Quero agora, no entanto, esquecer por momentos a forma como os exames nacionais são feitos (e as injustiças provocadas quando são mal feitos), e abordar uma questão que é anterior a essa: sim ou não aos exames nacionais? Os exames nacionais são vistos pelos alunos do ensino secundário como um bicho de sete cabeças; há ali duas semanas de sofrimento insuportável. Isso tem ficado bem claro nas manifestações contra os exames nacionais, que felizmente são cada vez mais raras. Os partidos políticos que são pela abolição dos exames nacionais ajudam à festa. Mas, no meio de toda esta pouca vontade de trabalhar, há uma coisa que tem que ficar clara: os exames nacionais, quando são minimamente bem feitos (e não é difícil que sejam, basta não se fazer o que se fez com o último exame de matemática), são, de longe, a forma mais justa de avaliação que temos.
Imagine-se a seguinte situação: um aluno encontra-se numa escola (ou tem um professor) particularmente exigente e trabalha e esforça-se para conseguir passar, enquanto outro aluno está numa situação de ensino de bandalheira em que basta estudar uns minutos de véspera para ter boas notas nos testes. Desenganem-se se acham que esta discrepância é rara de umas escolas para as outras (ou até dentro da mesma escola) em Portugal. O resultado disto é que o primeiro aluno vai ter, injustamente, notas piores que o segundo. Os estudantes vêem os exames nacionais como um dever aterrorizador. Mas para esse primeiro aluno, os exames nacionais são mais que um dever: são um direito! Esse aluno tem o direito de ser avaliado segundo os mesmos critérios que todos os outros alunos do país são avaliados. E quando as avaliações saírem, o resultado vai ser algo que muita gente, estudantes e alguns políticos, não gostam: é que há uma distinção clara entre os melhores e os piores. A essa distinção chama-se justiça. E, para além disso, ainda ficará demonstrada essa coisa completamente esquecida no ensino pré-universitário em Portugal: são o esforço e o trabalho, acima de qualquer outra coisa, que têm recompensas. Como disse Thomas Jefferson, "I'm a great believer in luck, because I found that the harder I work, the more I have of it.".
Porém, além desta questão de justiça, há ainda outra, igualmente importante. Os alunos devem ser frequentemente avaliados a propósito de matérias anteriores, para que possam consolidar conhecimentos. As pedagogias românticas do ensino centrado no aluno estão completamente falidas por não darem resultados, embora muita gente ainda continue a insistir nelas.

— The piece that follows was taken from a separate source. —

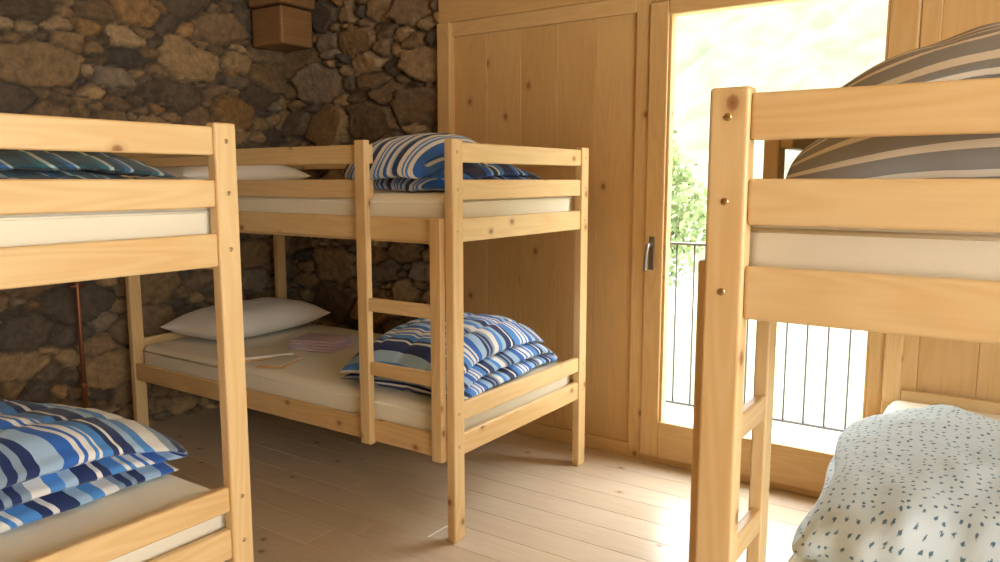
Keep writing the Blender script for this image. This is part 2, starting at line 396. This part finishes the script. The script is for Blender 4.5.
# ------------------------------------------------------------------ bedding
def duvet(name,loc,rotz,A,Dp,layers,t,mat,dome=(0.35,0.25),seed=0,flip=False,quilt=0.16,crease=1.0,shift=0.0,parent=None,ex=2.6,shrink=0.06):
    path=[];r=t/2; hl=Dp/2-r
    ns=26; nt_=9
    for i in range(layers):
        z=t*(i+0.5); sg=1 if i%2==0 else -1
        for k in range(ns+1): path.append((-hl*sg+2*hl*sg*k/ns,z))
        if i<layers-1:
            for k in range(1,nt_):
                a=math.pi*k/nt_
                path.append((sg*(hl+r*math.sin(a)),z+r-r*math.cos(a)))
    pts=[Vector((p[0],p[1])) for p in path]; n=len(pts); S=[0]
    for i in range(1,n): S.append(S[-1]+(pts[i]-pts[i-1]).length)
    nor=[]
    for i in range(n):
        tg=(pts[min(i+1,n-1)]-pts[max(i-1,0)]).normalized(); nor.append(Vector((-tg.y,tg.x)))
    na=64; verts=[];uvl=[]
    for j in range(na+1):
        x=-math.cos(math.pi*j/na); x=0.55*x+0.45*(-1+2*j/na); a=x*A/2
        ta=max(0.0,1-abs(x)**7)**0.5
        for side in (1,-1):
            rng=range(n) if side==1 else range(n-1,-1,-1)
            for i in rng:
                e=min(S[i],S[-1]-S[i])/(t*0.6); ts=1.0 if e>=1 else math.sqrt(max(0,1-(1-e)**2))
                q=1.0
                if quilt:
                    du=abs((a/quilt+0.5)%1-0.5)*quilt; dv=abs((S[i]/quilt+0.5)%1-0.5)*quilt
                    q=1-0.22*math.exp(-(du/0.016)**2)-0.22*math.exp(-(dv/0.016)**2)
                wn=noise.noise(Vector((a*7,S[i]*7,seed*3.1)))*0.24+noise.noise(Vector((a*18,S[i]*18,seed*7.7)))*0.12
                h=t*0.49*ts*ta*(q+wn*crease)
                P=pts[i]+nor[i]*side*h
                px,pz=P.x,P.y
                lay=pz/(t*layers)
                nx=2*a/A; ny=2*px/Dp
                pz=pz*(1-dome[0]*abs(nx)**ex-dome[1]*abs(ny)**ex)
                w1=noise.noise(Vector((a*3,px*3,seed+lay*1.5))); w2=noise.noise(Vector((a*3+9,px*3,seed+4+lay*1.5)))
                ax=a*(1-shrink*lay)+w1*0.05; py=px*(1-shrink*0.8*lay)+w2*0.06+shift*lay
                pz=max(pz*(1+0.12*w1),0.002)
                if flip: py=-py
                verts.append((ax,py,pz)); uvl.append((S[i]+seed*0.37,a+5))
    m=2*n; faces=[];uvs=[]
    for j in range(na):
        for i in range(m):
            i2=(i+1)%m; q=(j*m+i,j*m+i2,(j+1)*m+i2,(j+1)*m+i)
            if not flip: q=q[::-1]
            faces.append(q); uvs.append([uvl[k] for k in q])
    mb=MB(); mb.add(verts,faces,uvs,0,True); ob=mb.build(name,[mat],parent)
    ob.location=loc; ob.rotation_euler[2]=rotz; return ob
def pillow(name,loc,rotz,Lx,Ly,h,mat,seed=0,tilt=0):
    n=44; V=[];F=[]
    for sgn in (1,-1):
        for j in range(n+1):
            for i in range(n+1):
                u=-math.cos(math.pi*i/n); v=-math.cos(math.pi*j/n)
                th=(max(0,1-abs(u)**3.2)*max(0,1-abs(v)**3.2))**0.55
                x=u*Lx/2*(1-0.07*(1-v*v)*abs(u)**2); y=v*Ly/2*(1-0.05*(1-u*u)*abs(v)**2)
                w=noise.noise(Vector((x*6,y*6,seed)))*0.18+noise.noise(Vector((x*16,y*16,seed+3)))*0.06
                z=sgn*h/2*th*(1+w) if sgn>0 else sgn*h/2*th*0.75
                V.append((x,y,z+h/2*0.75))
    m=(n+1)**2
    for s in (0,1):
        for j in range(n):
            for i in range(n):
                a=s*m+j*(n+1)+i; q=(a,a+1,a+n+2,a+n+1); F.append(q if s==0 else q[::-1])
    mb=MB(); mb.add(V,F,None,0,True); ob=mb.build(name,[mat]); ob.location=loc; ob.rotation_euler=(0,tilt,rotz); return ob

ZL,ZU=0.484,1.254
pillow("pillow",(-3.43,2.62,ZL-0.001),0.05,0.44,0.78,0.19,M_pillow,1)
pillow("pillow",(-3.40,2.48,ZU-0.001),-0.04,0.46,0.74,0.18,M_pillow,2)
duvet("striped_duvet",(-1.965,2.53,ZL),0.06,0.58,0.80,3,0.080,M_blue_f,(0.25,0.30),1,crease=1.3)
e=empty("striped_duvet",(-1.98,2.50,ZU))
duvet("rolled_part",(-0.05,-0.08,0),-0.08,0.42,0.44,3,0.076,M_roll,(0.10,0.40),2,parent=e,quilt=0)
duvet("flat_part",(0.12,0.10,0),0.05,0.34,0.60,3,0.042,M_flat,(0.3,0.3),8,parent=e,quilt=0.1)
duvet("striped_duvet",(-2.22,0.83,ZL),0.05,0.70,0.74,3,0.071,M_blue_s,(0.30,0.30),3,flip=True,crease=1.3)
duvet("striped_duvet",(-2.11,0.80,ZU),0.0,0.80,0.76,2,0.070,M_teal,(0.25,0.3),4,flip=True)
duvet("grey_striped_duvet",(0.055,1.70,ZU),0.0,0.80,0.76,3,0.106,M_grey,(0.36,0.24),5,flip=True,quilt=0,ex=2.6,shrink=0.04)
duvet("floral_duvet",(0.05,2.08,ZL),0.05,0.86,0.90,2,0.104,M_floral,(0.22,0.18),6,flip=True,quilt=0,crease=1.6,ex=3.0,shrink=0.02)
k=MB()
for i in range(4): k.box((-2.83+0.004*i,2.57,ZL+0.008+i*0.013),(0.26-0.006*i,0.20-0.01*i,0.012),bev=0.005,seg=3,rot=Matrix.Rotation(0.25+0.03*i,3,'Z'),smooth=True)
k.build("folded_towel",[M_lilac])
k=MB(); R5=Matrix.Rotation(-0.5,3,'Z')
k.box((-2.93,2.29,ZL+0.004),(0.21,0.27,0.008),bev=0.001,rot=R5,mi=1); k.box((-2.93,2.29,ZL+0.013),(0.203,0.262,0.010),bev=0.001,rot=R5); k.box((-2.925,2.288,ZL+0.020),(0.21,0.27,0.003),bev=0.001,rot=R5)
k.box((-2.73,2.24,ZL+0.005),(0.13,0.19,0.010),bev=0.001,rot=Matrix.Rotation(0.4,3,'Z'),mi=1)
k.box((-2.735,2.245,ZL+0.012),(0.13,0.19,0.003),bev=0.001,rot=Matrix.Rotation(0.3,3,'Z'),mi=0)
k.build("booklet",[M_paper,M_booklet])

# ------------------------------------------------------------------ exterior
k=MB(); k.mm(-3.2,2.2,YB+0.12,4.15,-0.15,-0.02,bev=0.01); k.build("balcony_slab",[M_conc])
k=MB(); yr=4.02
k.mm(-3.1,2.1,yr-0.02,yr+0.02,0.95,0.963,bev=0.003); k.mm(-3.1,2.1,yr-0.012,yr+0.012,0.06,0.072,bev=0.002)
x=-3.08
while x<2.1: k.tube([(x,yr,-0.02 if int(round((x+3.08)/0.1))%12==0 else 0.065),(x,yr,0.955)],0.005,8); x+=0.10
k.build("balcony_railing",[M_rail])
nx,ny=130,100; V=[];F1=[];F2=[]
def ground_z(x,y):
    t_=min(1,max(0,(y-14)/75)); t_=t_*t_*(3-2*t_)
    z=-5+t_*(32+0.36*(x+30)+5*noise.noise(Vector((x*0.03,y*0.03,2))))
    if y>14: z+=t_*1.8*noise.noise(Vector((x*0.25,y*0.25,4)))+min(1,t_*5)*1.2*noise.noise(Vector((x*0.6,y*0.6,7)))
    return z
for j in range(ny+1):
    for i in range(nx+1):
        x=-100+160*i/nx; y=5+115*j/ny
        V.append((x,y,ground_z(x,y)))
for j in range(ny):
    for i in range(nx):
        a=j*(nx+1)+i; q=(a,a+1,a+nx+2,a+nx+1)
        edge=26+5*noise.noise(Vector((V[a][0]*0.1,V[a][1]*0.1,1)))
        (F1 if V[a][1]<edge else F2).append(q)
mb=MB(); mb.add(V,F1,None,0,True)
for q in F2: mb.f.append(list(q)); mb.m.append(1); mb.sm.append(True); mb.uv+=[(0,0)]*4
mb.build("ground",[M_meadow,M_hill])
def tree(name,loc,hgt,rad,seed):
    rs=random.Random(seed); e=empty(name); mb=MB()
    mb.tube([(0,0,0),(0.1,0,hgt*0.4),(0.0,0.1,hgt*0.75)],[0.16,0.12,0.05],8)
    mb.build("trunk",[M_trunk],e)
    lf=MB()
    for i in range(650):
        th=rs.uniform(0,6.28); ph=math.acos(rs.uniform(-1,1)); rr=rad*rs.uniform(0.35,1.0)
        c=Vector((rr*math.sin(ph)*math.cos(th),rr*math.sin(ph)*math.sin(th),hgt*0.68+rr*1.15*math.cos(ph)))
        for k in range(8):
            q=c+Vector([rs.uniform(-.3,.3) for _ in range(3)]); s=rs.uniform(0.06,0.14)
            a=Vector([rs.uniform(-1,1) for _ in range(3)]).normalized(); b_=a.orthogonal().normalized()
            lf.add([q-a*s,q+b_*s*0.6,q+a*s,q-b_*s*0.6],[(0,1,2,3)],None,0,False)
    lf.build("foliage",[M_leaf],e); e.location=(loc[0],loc[1],ground_z(loc[0],loc[1]))
tree("tree",(-8.4,18,0),7.6,1.9,1); tree("tree",(-11.0,21,0),7.6,2.4,4)

# ------------------------------------------------------------------ light
w=D.worlds.new("sky"); scene.world=w; w.use_nodes=True; nt=w.node_tree
bg=nt.nodes["Background"]; tc=N(nt,"ShaderNodeTexCoord"); sp=N(nt,"ShaderNodeSeparateXYZ"); nt.links.new(tc.outputs['Generated'],sp.inputs[0])
r=ramp(nt,[(0.0,(0.76,0.75,0.68)),(0.5,(1.0,0.985,0.94)),(1.0,(0.86,0.93,1.0))])
nt.links.new(math_(nt,'MULTIPLY_ADD',sp.outputs[2],0.5,0.5),r.inputs[0]); nt.links.new(r.outputs[0],bg.inputs[0]); bg.inputs[1].default_value=12.5
s=D.lights.new("sun",'SUN'); s.energy=11; s.angle=0.01; s.color=(1,0.95,0.85); so=D.objects.new("sun",s); COL.objects.link(so)
so.rotation_euler=Vector((-0.5,0.08,0.85)).to_track_quat('Z','Y').to_euler()
def portal(name,loc,direction,sx,sy):
    a=D.lights.new(name,'AREA'); a.shape='RECTANGLE'; a.size=sx; a.size_y=sy; a.cycles.is_portal=True
    o=D.objects.new(name,a); COL.objects.link(o); o.location=loc; o.rotation_euler=(-Vector(direction)).to_track_quat('Z','Y').to_euler()
portal("portal_door",(-0.905,YB+0.14,1.1),(0,-1,0),0.95,2.0)
portal("portal_right",(XR+0.14,-0.05,1.525),(-1,0,0),2.8,2.8)

cam=D.cameras.new("camera"); co=D.objects.new("camera",cam); COL.objects.link(co); scene.camera=co
cam.sensor_width=36; cam.lens=27.79; cam.clip_start=0.02; cam.clip_end=500
co.location=(0,0,1.3); co.rotation_euler=(math.radians(90-7.45),0,math.radians(34.41))
try:
    scene.view_settings.view_transform='Standard'; scene.view_settings.exposure=0.22
except Exception as ex: print(ex)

Os estudos mais sérios sobre o tema já o demonstraram, e a esse propósito recomendo o incisivo texto de Nuno Crato intitulado Ensinem-me, por favor. Estas avaliações são, pois, importantíssimas, e se há coisa que este Ministério da Educação fez muito bem foi ter introduzido testes intermédios. Só foi pena não os ter tornado obrigatórios em todas as escolas, pois estes são de extrema importância por duas razões. Primeiro, porque o ensino secundário não é o ensino universitário. Na Universidade, é perfeitamente possível que um estudante seja avaliado apenas com um exame no final do semestre. Ele já tem (ou devia ter) cabeça para saber preparar o seu estudo ao longo do semestre, e se não o fez, a responsabilidade é sua. Mas se queremos que o estudante universitário tenha essa capacidade, então temos, antes disso, enquanto é estudante do ensino secundário, que ensiná-lo a estudar. E obrigá-lo a realizar testes intermédios que contam para nota é mostrar-lhe a maneira adequada de se preparar para um exame. A segunda razão tem a ver com o facto de não bastar passar-se uma vez por uma matéria para o conhecimento sobre ela estar completo. É preciso voltar lá várias vezes, para que o aluno as possa consolidar, e apreender o que não conseguiu da primeira vez. E os testes intermédios cumprem também esse objectivo.
Com isto, torna-se claro: os exames nacionais têm que existir e que ser obrigatórios. Mas não podemos é cair no erro de fazer exames nacionais que sejam injustos. E se houve algo que o ano passado nos ensinou foi que o Ministério da Educação tem interesses estatísticos mais do que tem interesses no ensino, e como tal não pode continuar a elaborar os exames nacionais. A única forma de resolver esta questão é deixar que os programas e os exames das disciplinas fiquem ao encargo de especialistas que pertençam a entidades independentes. Um exemplo óbvio é a Sociedade Portuguesa de Matemática ficar encarregue dessa disciplina. Mas é claro que neste país isso nunca irá acontecer.